Monday, August 4, 2014

Midway into 2014, a lull in Ontario's electricity price hikes

There are a lot of lessons that might be learned from Ontario electricity system data for the first half of 2014. This post will show what I suspect are the most surprising numbers from the period.

Pricing

The Independent Electricity System Operator (IESO) June Monthly Market report that the year-to-date (YTD) weighted average Hourly Ontario Energy Price (HOEP) was $53.24/megawatt-hour (MWh).

That is up 89% from the $28.15/MWh in the June 2013 report.

The increase in the HOEP sounds expensive, but most Ontario ratepayers will see little inflation in the rate they pay for the commodity portion of their electricity bill. This is because Ontario applies another charge in addition to the HOEP, currently called the Global Adjustment (GA) charge.

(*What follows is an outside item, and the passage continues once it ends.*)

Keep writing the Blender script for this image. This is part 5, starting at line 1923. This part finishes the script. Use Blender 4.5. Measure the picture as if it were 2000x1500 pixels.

The GA exists to ensure the full cost of procuring supply is recovered by electricity consumers.

The GA is collected by different rates for different classes of customers and, for some classes, depending on where their billing cycle dates falls into the dates of the global adjustment process, but the most relevant rate is the "Class B" Rate: that rate averaged $32.65 for the first half of 2014, down 42.5% from the $56.86/MWh in 2013.

The Class B total "Commodity Charge" (the HOEP plus the GA) thus averaged $85.89 over the first half of 2014, up only 1% from the $85.01 for the first half of 2013.

The explanation for how an 89% rise in market pricing occurred concurrent with the lowest inflation in the actual commodity price in many years is not an easy one.

A Class A Crap Shoot

Under the summer's sun, Ontario's complicated electricity pricing mechanisms are increasingly causing functionally arbitrary pricing in the province.

A very brief review:
  • Ontario introduced a competitive market for electricity supply in May 2002
  • Ontario soon after froze prices for most consumers
  • For 2005 Ontario regulated the pricing of it's legacy generation assets and introduced the "global adjustment" charge to recover the full cost of supply from consumers (essentially the cost of purchasing supply less the revenues recovered by sale in the market)
  • For 2011 Ontario introduced a second global adjustment category, class A, intended to lower the cost of power to large users.
Prior to winning a majority in this year's election, the Liberal government initiated the expansion of the Industrial Conservation Initiative, which is the program where the "class A" global adjustment customer can lower their electricity costs by lowering their share of generation during 5 peak demand hours.

It is increasingly clear that Ontario's system operator can't determine Ontario's actual peak demand hours.